In listening to the various tributes to the Duke of Edinburgh, I learnt he had amassed a total of over ten thousand books in his library at Buckingham Palace. These would have covered a vast array of subjects to satiate his inquiring mind. Naval, historical, equine, theological and others filled the shelves and apparently also his keen interest in UFOs after one allegedly landed on the estate of his uncle, Lord Mountbatten (see link).

That interest looked to have persisted as we are told that only in 2019, he was reading a book on the Rendlesham Forest UFO incident in Suffolk. Apparently he amassed a sizable number of books on that subject. But what about the other mystery swimming in the depths of Loch Ness? How many books did he possess on that subject? I suspect more than a handful.

Back in the 1960s and 1970s, it would seem he was well connected enough on the subject through his association with Sir Peter Scott (both below). Their shared love of ornithology and conservation work led to a lasting friendship. Scott’s work with the Loch Ness Monster is well known. In fact. in the same year that he was inviting Prince Philip to be the first President of the World Wildlife Fund, he was also setting up another organisation, the Loch Ness Phenomena Investigation Bureau.

It was unlikely that he would invite the Prince to patronise such an organisation in the same manner, especially after the embarrassing episode the year before of Scott using his Royal connections to persuade the Queen and the Duke of Edinburgh to be amongst the first viewers of Tim Dinsdale’s film and to discuss the creature being dubbed “Elizabethia Nessiae” in her honour (further details here).

However, it is fairly certain that Sir Peter Scott kept the Duke abreast of developments at the loch, especially when they tended to sit together at WWF board meetings. One suspects, though, that prudence kept him from recording any such private conversations. A better source is from David Clarke’s book, “Britain’s X-traordinary Files“. In it he mentions how another of the Loch Ness Phenomena Investigation Bureau’s founders, David James, got involved.
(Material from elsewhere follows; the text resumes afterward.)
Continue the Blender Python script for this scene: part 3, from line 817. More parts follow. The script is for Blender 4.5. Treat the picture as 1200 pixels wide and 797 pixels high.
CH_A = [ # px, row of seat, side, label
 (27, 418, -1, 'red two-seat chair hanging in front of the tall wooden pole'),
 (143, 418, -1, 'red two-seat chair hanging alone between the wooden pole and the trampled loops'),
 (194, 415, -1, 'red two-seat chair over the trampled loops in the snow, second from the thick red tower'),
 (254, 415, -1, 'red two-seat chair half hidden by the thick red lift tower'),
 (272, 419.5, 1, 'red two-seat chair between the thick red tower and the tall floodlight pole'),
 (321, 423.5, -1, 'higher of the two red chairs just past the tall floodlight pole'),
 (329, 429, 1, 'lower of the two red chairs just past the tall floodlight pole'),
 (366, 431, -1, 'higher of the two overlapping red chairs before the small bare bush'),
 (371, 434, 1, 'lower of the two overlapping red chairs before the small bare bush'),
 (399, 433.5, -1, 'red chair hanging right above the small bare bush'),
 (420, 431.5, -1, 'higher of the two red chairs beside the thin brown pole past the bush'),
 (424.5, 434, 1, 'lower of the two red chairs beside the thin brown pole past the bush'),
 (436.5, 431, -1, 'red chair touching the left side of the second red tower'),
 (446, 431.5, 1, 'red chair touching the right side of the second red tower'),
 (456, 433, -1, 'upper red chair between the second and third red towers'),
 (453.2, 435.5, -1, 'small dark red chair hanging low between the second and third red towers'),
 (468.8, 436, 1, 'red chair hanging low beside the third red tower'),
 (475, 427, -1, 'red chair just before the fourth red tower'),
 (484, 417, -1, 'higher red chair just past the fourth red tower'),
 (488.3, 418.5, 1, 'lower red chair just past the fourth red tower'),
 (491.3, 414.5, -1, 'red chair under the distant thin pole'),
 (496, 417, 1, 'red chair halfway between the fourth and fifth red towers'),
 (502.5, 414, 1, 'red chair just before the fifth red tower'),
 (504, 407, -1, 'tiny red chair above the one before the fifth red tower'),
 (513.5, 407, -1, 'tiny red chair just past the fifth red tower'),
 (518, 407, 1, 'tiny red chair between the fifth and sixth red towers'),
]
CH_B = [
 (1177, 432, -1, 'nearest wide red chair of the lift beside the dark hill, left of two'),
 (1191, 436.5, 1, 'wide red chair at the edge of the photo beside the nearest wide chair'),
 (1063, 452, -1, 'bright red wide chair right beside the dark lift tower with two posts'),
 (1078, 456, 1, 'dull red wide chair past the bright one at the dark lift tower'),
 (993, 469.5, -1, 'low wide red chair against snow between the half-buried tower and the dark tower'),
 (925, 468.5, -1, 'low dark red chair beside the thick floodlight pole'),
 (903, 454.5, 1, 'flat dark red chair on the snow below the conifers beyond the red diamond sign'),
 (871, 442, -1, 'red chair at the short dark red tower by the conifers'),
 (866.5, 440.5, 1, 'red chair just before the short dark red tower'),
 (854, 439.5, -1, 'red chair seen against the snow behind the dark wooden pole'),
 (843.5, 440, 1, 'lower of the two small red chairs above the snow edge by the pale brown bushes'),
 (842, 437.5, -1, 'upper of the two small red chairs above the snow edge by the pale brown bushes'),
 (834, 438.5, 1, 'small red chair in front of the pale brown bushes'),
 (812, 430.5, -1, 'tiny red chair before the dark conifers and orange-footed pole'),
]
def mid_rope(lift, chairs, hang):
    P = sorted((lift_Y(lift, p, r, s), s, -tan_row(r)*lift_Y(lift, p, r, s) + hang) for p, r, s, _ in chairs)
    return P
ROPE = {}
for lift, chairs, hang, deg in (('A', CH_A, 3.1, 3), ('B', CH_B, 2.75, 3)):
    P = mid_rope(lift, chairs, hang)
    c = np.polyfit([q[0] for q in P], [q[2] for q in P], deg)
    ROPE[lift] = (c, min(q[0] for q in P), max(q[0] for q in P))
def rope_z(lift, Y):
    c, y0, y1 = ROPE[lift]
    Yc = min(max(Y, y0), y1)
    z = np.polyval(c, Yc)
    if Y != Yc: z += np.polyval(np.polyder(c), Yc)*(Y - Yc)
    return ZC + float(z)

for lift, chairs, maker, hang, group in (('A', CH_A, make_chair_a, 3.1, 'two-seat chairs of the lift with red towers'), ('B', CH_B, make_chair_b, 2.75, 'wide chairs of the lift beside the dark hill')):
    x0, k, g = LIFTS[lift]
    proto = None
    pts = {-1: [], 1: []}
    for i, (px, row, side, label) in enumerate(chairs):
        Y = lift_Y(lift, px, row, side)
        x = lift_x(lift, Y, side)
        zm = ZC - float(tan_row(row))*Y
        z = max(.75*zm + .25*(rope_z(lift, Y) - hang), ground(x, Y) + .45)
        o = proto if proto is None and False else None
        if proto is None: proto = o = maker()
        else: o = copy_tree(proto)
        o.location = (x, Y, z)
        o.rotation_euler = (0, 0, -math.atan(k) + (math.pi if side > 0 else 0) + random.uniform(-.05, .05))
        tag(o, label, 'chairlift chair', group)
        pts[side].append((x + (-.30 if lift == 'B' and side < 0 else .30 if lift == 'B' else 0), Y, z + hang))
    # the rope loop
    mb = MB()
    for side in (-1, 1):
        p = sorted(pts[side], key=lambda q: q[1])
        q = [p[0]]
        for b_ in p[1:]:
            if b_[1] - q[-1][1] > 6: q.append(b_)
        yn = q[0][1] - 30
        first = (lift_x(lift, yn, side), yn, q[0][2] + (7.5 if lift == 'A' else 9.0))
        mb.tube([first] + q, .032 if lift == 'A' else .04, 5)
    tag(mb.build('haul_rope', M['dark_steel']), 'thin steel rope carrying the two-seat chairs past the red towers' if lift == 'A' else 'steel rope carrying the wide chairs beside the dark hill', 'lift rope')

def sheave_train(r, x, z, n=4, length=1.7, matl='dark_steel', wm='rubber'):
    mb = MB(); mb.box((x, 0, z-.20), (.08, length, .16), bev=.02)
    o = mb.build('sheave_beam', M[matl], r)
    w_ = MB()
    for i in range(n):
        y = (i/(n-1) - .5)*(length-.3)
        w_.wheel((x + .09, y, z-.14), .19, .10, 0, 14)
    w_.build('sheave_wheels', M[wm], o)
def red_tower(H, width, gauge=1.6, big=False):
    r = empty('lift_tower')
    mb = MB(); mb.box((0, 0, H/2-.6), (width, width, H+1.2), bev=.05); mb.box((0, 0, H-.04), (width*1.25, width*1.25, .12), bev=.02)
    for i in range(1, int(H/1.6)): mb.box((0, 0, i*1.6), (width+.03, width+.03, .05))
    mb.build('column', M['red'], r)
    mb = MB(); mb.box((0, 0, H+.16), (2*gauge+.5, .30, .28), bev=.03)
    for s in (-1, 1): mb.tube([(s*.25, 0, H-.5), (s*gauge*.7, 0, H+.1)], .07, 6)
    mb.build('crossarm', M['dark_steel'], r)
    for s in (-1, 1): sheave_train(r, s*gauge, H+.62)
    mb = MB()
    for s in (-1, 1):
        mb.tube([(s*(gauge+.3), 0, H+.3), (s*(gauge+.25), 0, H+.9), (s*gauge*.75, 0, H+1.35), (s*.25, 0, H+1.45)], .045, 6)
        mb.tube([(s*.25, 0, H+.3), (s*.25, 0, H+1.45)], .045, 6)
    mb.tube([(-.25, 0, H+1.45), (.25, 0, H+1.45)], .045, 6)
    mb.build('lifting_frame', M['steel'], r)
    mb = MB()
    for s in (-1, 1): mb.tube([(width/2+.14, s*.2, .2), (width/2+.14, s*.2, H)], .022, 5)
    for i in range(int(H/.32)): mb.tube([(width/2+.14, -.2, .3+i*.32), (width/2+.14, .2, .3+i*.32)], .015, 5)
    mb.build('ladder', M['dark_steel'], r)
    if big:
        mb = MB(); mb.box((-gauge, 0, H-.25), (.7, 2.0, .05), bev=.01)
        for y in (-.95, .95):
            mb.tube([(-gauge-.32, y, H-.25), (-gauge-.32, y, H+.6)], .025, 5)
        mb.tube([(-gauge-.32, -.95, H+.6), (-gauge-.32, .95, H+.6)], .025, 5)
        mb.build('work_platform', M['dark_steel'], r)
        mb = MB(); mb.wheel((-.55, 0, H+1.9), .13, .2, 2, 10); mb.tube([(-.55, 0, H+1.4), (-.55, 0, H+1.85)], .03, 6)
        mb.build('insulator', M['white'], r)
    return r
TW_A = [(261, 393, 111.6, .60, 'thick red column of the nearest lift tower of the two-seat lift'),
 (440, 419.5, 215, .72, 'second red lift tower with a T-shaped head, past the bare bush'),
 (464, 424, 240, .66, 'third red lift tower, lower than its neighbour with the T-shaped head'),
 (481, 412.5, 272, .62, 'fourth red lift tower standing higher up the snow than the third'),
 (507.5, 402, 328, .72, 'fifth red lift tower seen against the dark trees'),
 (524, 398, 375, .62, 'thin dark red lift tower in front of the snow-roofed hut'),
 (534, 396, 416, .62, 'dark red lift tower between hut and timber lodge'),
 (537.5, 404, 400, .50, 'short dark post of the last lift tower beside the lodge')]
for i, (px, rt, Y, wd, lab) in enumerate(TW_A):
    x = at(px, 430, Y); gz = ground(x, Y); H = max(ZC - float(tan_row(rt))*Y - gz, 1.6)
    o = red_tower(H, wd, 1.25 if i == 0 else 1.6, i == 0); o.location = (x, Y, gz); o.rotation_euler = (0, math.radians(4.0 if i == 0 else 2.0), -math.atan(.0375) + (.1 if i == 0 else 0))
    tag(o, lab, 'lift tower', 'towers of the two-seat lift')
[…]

We learn that James had a conversation with Prince Philip regarding his plans for the Bureau at the loch and how to fund it after their second expedition there. I’ll wager Peter Scott brought the two together. The Prince’s reply was that he contact Solly Zuckerman, Chief Scientific Advisor to the Ministry of Defense. The lending of sonar equipment and expertise was discussed, but the MoD did not think it prudent to be seen using military resources in the pursuit of a monster. David also point out on his blog another instance where the Duke was involved:

Indeed when sightings began again after the war, the Duke of Edinburgh suggested calling in the Royal Navy to solve the mystery.

It seems this suggestion did not get very far either. The Duke of Edinburgh evidently had a love of mysteries, but we are left with the unanswered question which he is no longer here to answer – what did he think the Monster was? I suspect that answer would have depended what year you asked him. 
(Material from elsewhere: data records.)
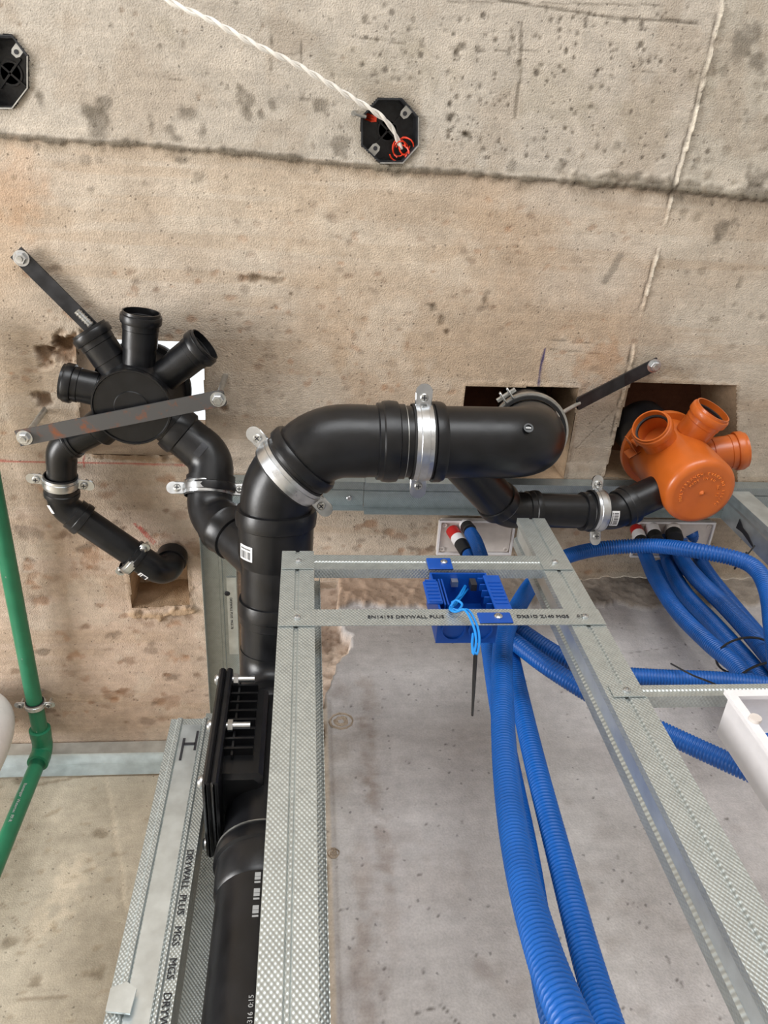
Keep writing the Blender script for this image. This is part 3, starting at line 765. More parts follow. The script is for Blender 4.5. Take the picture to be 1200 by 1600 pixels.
# stud at the right edge, standing in the ceiling runner
sec = [(.905, .655), (.905, .648), (.863, .648), (.863, .654), (.866, .657), (.866, .668), (.863, .671), (.863, .709), (.905, .709), (.905, .703)]
se = stud(sec, ZB, 1.34, M['galvs'], 'steel stud with keyhole slot at the right edge beside the orange manifold')
def slot(poly, x, parent):
    MB().prism(poly, (x, 0, 0), EY, EZ, EX, .0012).build('slot_shade_plate', M['ink'], parent, smooth=0)  # dark sheet painted in for the shade inside the keyhole opening
z0 = 1.246
slot([(.677, z0 + .030), (.699, z0 + .033), (.697, z0 + .016), (.697, z0 + .006), (.700, z0 - .012), (.704, z0 - .034), (.700, z0 - .034), (.690, z0 - .010), (.687, z0 + .012)], .8605, se)
# noggings
def nogging(name, x0, x1, z0, z1, lip, label, tabs, gaps=None, y=.548):
    t = thing(name, (x0, y, z0), label, 'metal rail')
    mb = MB(); zl = z0 if lip > 0 else z1
    sec = [(y, z1 if lip > 0 else z0), (y, (z0 + z1) / 2 + .002), (y + .001, (z0 + z1) / 2), (y + .001, (z0 + z1) / 2 - .002) if lip > 0 else (y + .001, (z0 + z1) / 2 + .002), (y, zl), (y + abs(lip), zl)]
    if lip < 0: sec = [(y, z0), (y, z1), (y + abs(lip), z1)]
    mb.sheet(sec, .001, (x0, 0, 0), EY, EZ, EX, x1 - x0).build('profile', M['galv'], t, smooth=25)
    for (a, b) in tabs:
        MB().box(((a + b) / 2, y - .0006, (z0 + z1) / 2), (b - a, .0012, z1 - z0)).build('end_tab', M['galv'], t, smooth=0)
        screw(((a + b) / 2, y - .0012, (z0 + z1) / 2), -EY, .0042, t)
    return t
nu = nogging('steel_nogging', .0145, .330, .877, .914, .014, 'upper galvanised rail between the two front studs above the blue box', [(-.028, .0145), (.330, .372)])
nl = nogging('steel_nogging', .0145, .330, .749, .781, -.006, 'lower galvanised rail with printed text across the blue box', [(-.028, .0145), (.330, .374)])
text_mesh('printed_text', 'EN14195 DRYWALL PLUS', .0085, (.078, .5464, .7625), EX, EZ, M['ink'], nl)
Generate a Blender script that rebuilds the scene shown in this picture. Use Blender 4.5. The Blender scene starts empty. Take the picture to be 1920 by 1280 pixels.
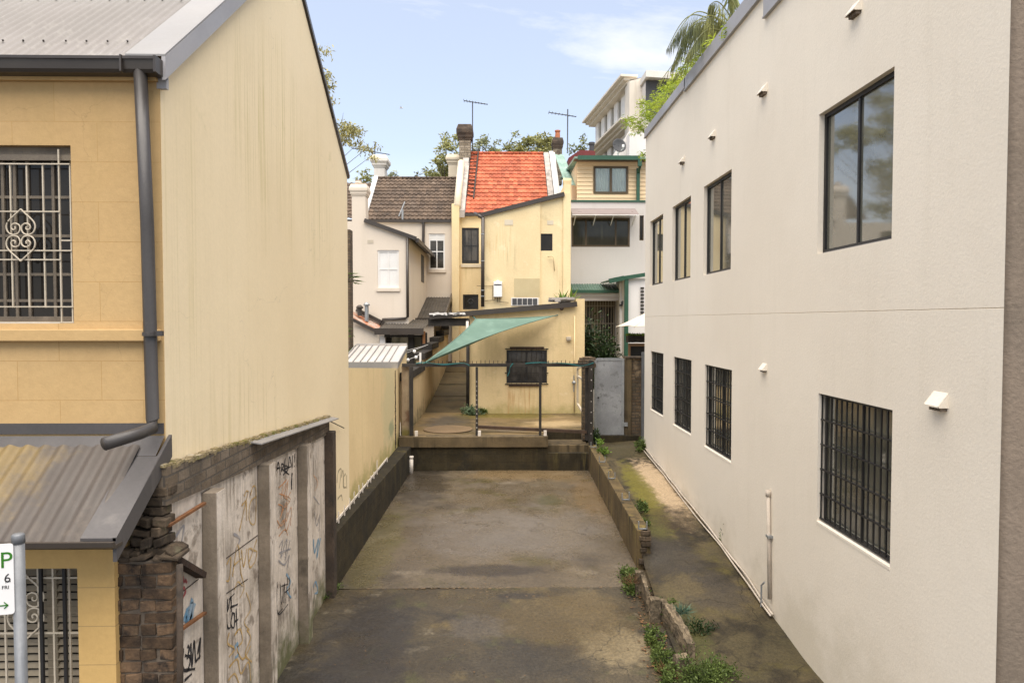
import bpy, bmesh, math, random
from mathutils import Vector, Matrix, Euler, noise
random.seed(11)
S = bpy.context.scene
COL = S.collection
V = Vector
R = math.radians
# ---------------------------------------------------------------- camera
F = 1280.0
CAM = V((0, 0, 4.0))
cd = bpy.data.cameras.new('camera'); cam = bpy.data.objects.new('camera', cd); COL.objects.link(cam)
cam.location = CAM
cam.rotation_euler = Euler((R(90 - 1.79), 0, R(-1.03)))
cd.sensor_width = 36; cd.lens = 24; cd.clip_end = 5000; cd.clip_start = 0.05
S.camera = cam
RM = cam.rotation_euler.to_matrix()
def ray(px, py): return RM @ V(((px - 960) / F, (640 - py) / F, -1))
def aY(px, py, Y):
    d = ray(px, py); return CAM + d * (Y / d.y)
def aX(px, py, X):
    d = ray(px, py); return CAM + d * (X / d.x)
def rY(x0, y0, x1, y1, Y):           # a rectangle on a plane of constant Y: X0, X1, Z0, Z1
    ym = (y0 + y1) / 2; xm = (x0 + x1) / 2
    return (aY(x0, ym, Y).x, aY(x1, ym, Y).x, aY(xm, y1, Y).z, aY(xm, y0, Y).z)
# ---------------------------------------------------------------- materials
def lin(r, g, b):
    f = lambda c: ((c / 255 + 0.055) / 1.055) ** 2.4 if c > 10 else c / 255 / 12.92
    return (f(r), f(g), f(b))
class NT:
    def __init__(s, name):
        s.m = bpy.data.materials.new(name); s.m.use_nodes = True
        s.t = s.m.node_tree; s.t.nodes.clear()
    def n(s, ty, **k):
        x = s.t.nodes.new(ty)
        for a, b in k.items(): setattr(x, a, b)
        return x
    def l(s, a, b): s.t.links.new(a, b)
    def put(s, sock, v):
        if hasattr(v, 'is_output'): s.l(v, sock)
        elif isinstance(v, (tuple, list)) and len(v) == 3 and sock.type == 'RGBA': sock.default_value = (*v, 1)
        else: sock.default_value = v
    def math(s, op, a, b=0.0, c=None, clamp=False):
        x = s.n('ShaderNodeMath', operation=op); x.use_clamp = clamp
        s.put(x.inputs[0], a); s.put(x.inputs[1], b)
        if c is not None: s.put(x.inputs[2], c)
        return x.outputs[0]
    def mix(s, f, a, b, mode='MIX'):
        x = s.n('ShaderNodeMix', data_type='RGBA', blend_type=mode)
        s.put(x.inputs[0], f); s.put(x.inputs[6], a); s.put(x.inputs[7], b)
        return x.outputs[2]
    def vec(s, v, scale=None, loc=None):
        x = s.n('ShaderNodeMapping'); s.l(v, x.inputs[0])
        if scale: x.inputs['Scale'].default_value = scale
        if loc: x.inputs['Location'].default_value = loc
        return x.outputs[0]
    def noise(s, v, scale, detail=5, rough=.55, dist=0):
        x = s.n('ShaderNodeTexNoise'); s.l(v, x.inputs['Vector'])
        x.inputs['Scale'].default_value = scale; x.inputs['Detail'].default_value = detail
        x.inputs['Roughness'].default_value = rough; x.inputs['Distortion'].default_value = dist
        return x.outputs['Fac']
    def ramp(s, f, lo, hi, a=0.0, b=1.0):
        x = s.n('ShaderNodeMapRange'); x.interpolation_type = 'SMOOTHSTEP'
        s.put(x.inputs[0], f); x.inputs[1].default_value = lo; x.inputs[2].default_value = hi
        x.inputs[3].default_value = a; x.inputs[4].default_value = b
        return x.outputs[0]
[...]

Perhaps his last answer would have been “a load of bloody nonsense” which seemed a phrase attributed to him. But then again, I would like to think he visited this blog and other like minded ones at least once or twice ….

Rest In Peace, Prince Philip. A reading taken from his funeral, Ecclesiasticus 43:23-25

By His wisdom he calmed the great oceans
and placed the islands there.
Sailors tell about the dangers of the sea,
and we listen to their tales in amazement.
In the sea are strange and marvellous creatures:
huge monsters and all kinds of living things.